Farhad Khan, the MTN Group's Enterprise Business division executive, adds that the operator's pricing from commoditisation has "tumbled" over the last four years. "If we were to now only provide connectivity in terms of mobile, we would be in big trouble."

Khan says MTN believes its single differentiator is that it has moved away from product, and into the solutions game.

"We have 22 operations and never before have we leveraged the capability of all the opcos [operating companies]. We want to derive value by harnessing our synergies and, within the next 12 to 18 months, connect the entire continent to the world. With our infrastructure and opcos we will get there. By the end of March, we will have a POP presence in 14 countries."

Pienaar says: "You will see a lot of us in the cloud or shared services space [in time to come]."

The new business structure is a commercial cloud offering, which MTN says it aims to launch before the end of the year.

Partnership yields products

MTN also introduced three new products that it says "are to be introduced to the market - big or small - with immediate effect".

The products - MTN SME ProPack, MTN Business Enterprise Closed User Group (ECUG) and MTN Push-to-Talk (PTT) - are being launched on the back of the network's strategic partnership with Internet service provider (ISP) Afrihost, announced last month.

"Through the partnership, MTN Business will become second in the market in terms of IPC capacity and third in terms of physical connections," says MTN.

Bulbulia says partnering with the ISP forms a critical part of broadening MTN Business's DSL offering to vendors. "It's a game changer in terms of DSL offerings in the market - where we are entering a new world, which requires innovation.

"This partnership is one critical step in demonstrating our intention to evolve as a top tier ISP and revolutionise business in Africa."

MTN's ProPack is a bundled service that MTN has put together for its enterprise customers - small businesses or entrepreneurs - that includes a concierge service, membership to the National Small Business Chamber, a loyalty programme and networking platform, among others.

Similar to closed user group products already offered by both Telkom and Cell C, MTN's ECUG is positioned as a corporate shared voice bundle, delivering "competitive voice call rates" for employee-to-employee calls and employees-to-third-party stakeholders in a closed group.

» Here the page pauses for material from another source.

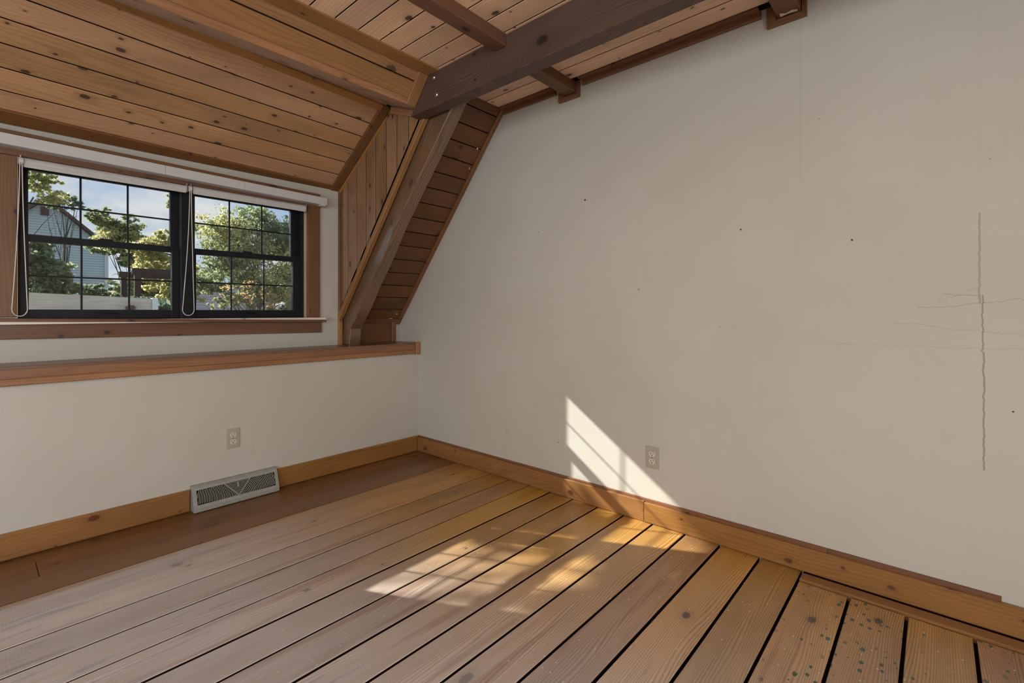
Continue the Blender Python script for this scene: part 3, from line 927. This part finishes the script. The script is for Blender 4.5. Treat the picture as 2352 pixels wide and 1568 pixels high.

Thirdly, MTN's PTT service - launched initially in 2007, but having never really taken off - allows for instant communication between groups (of up to 25) and individuals over an existing secure and redundant MTN Business infrastructure. It offers unlimited domestic connectivity at a monthly flat rate fee. MTN says its new PTT technology allows for cheaper communication.

Victor Rakhale, GM of enterprise direct sales at MTN SA, says the company "went wrong in the past" with its positioning of PTT. He says, however, due to devices that can support two-way transceiver technology such as Tetra and mobile technology, "PTT will now take off. If you can add devices with the same GSM offering it will be different this time around".

Only the Samsung E500 currently supports this service, but MTN says the next phase will see the extension of PTT to other devices.